My Perkins 4236 had an engine to mount nut loose; it jumped about at low rpm, was OKish at cruising rpms and then sheared off at the gear box flange .

The root cause was misalignment due to the loose nut - the point is my engine jumped about at idle and looked smooth at cruising rpm. The engine mounts were old then and I assumed that the vibration at higher rpm was just old mounts.

My advice is just check the nuts - especially as you have new mounts.

As a by the way I installed new mounts all round, original Perkins, and an Aquadrive unit - what a difference, so smooth.
 
3-cylinder. It's a Volvo Penta MD2030D.

One thing that is vital and sometimes overlooked is to get the engine sat equally on all four mounts - its very easy to get three mounts bearing 95% of the load.

Undo the locknut on each mount, put a crowbar under the engine and lift first the fron t and then the back to ensure that it lifts off each mount simultaneously.

The other issue is that people have been know to replace just three of the four mounts cos the remaining one looked OK. Doesnt work - dont ask me how I know. Admittedly that was on a 2003 and havent yet done it on the current 2030.

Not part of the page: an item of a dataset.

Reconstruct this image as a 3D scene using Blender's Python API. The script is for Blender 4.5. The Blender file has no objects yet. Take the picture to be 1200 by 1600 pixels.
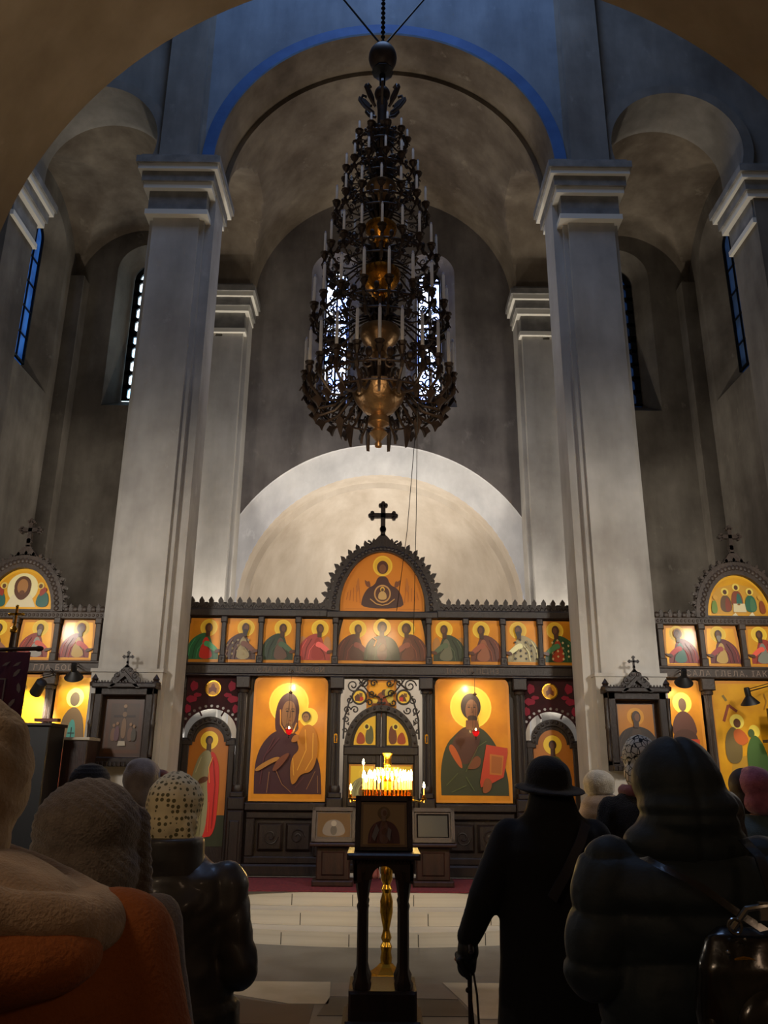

A third issue is idle speed - is it below spec.

Alignment will only affect vibration when idling in gear. When idling out of gear it is irrelevant if you think about it.

My 2030 doesnt vibrate significantly at idle when warm.
 
A mechanic has changed the engine mounts of my engine and has balanced (is it called like this?, or is it alignment?) the engine. Now at any rpm from 1000 to 3500 the engine is really "sweet" and quiet and does not vibrate at all. However at idle rpm (800) there is relatively a lot of vibration. Is it a matter of covering a few working hours and balancing again?
Thanks
my 2030 in my old boat used to move a bit on tick over but was ok in gear. My recent research has shown how to find proper engine mounts. VP uses Metalastic Cushyfloats, if i remember rightly they were smaller versions of the ones on my current MD22, with something that looks like a cowbell shielding the rubber. Check your old ones if you can and see what is stamped on them, particularly on what is stamped on the top of the base plate. see here for the parts http://www.marinepartseurope.com/en/volvo-penta-explodedview-7746410-21-2411B.aspx
they look as if they are different front and back.
Also
 
One of my mounts has just failed. I am advised to replace symmetrically - both front in my case.

If my Farymann's vibration can be reduced to the point where it doesn't loosen the keelbolts I'll be satisfied.
 
If you're going to lift the engine I would replace all four.
I did after one failed and the Yanmar ran quieter and smoother, it even seemed to deliver more power!!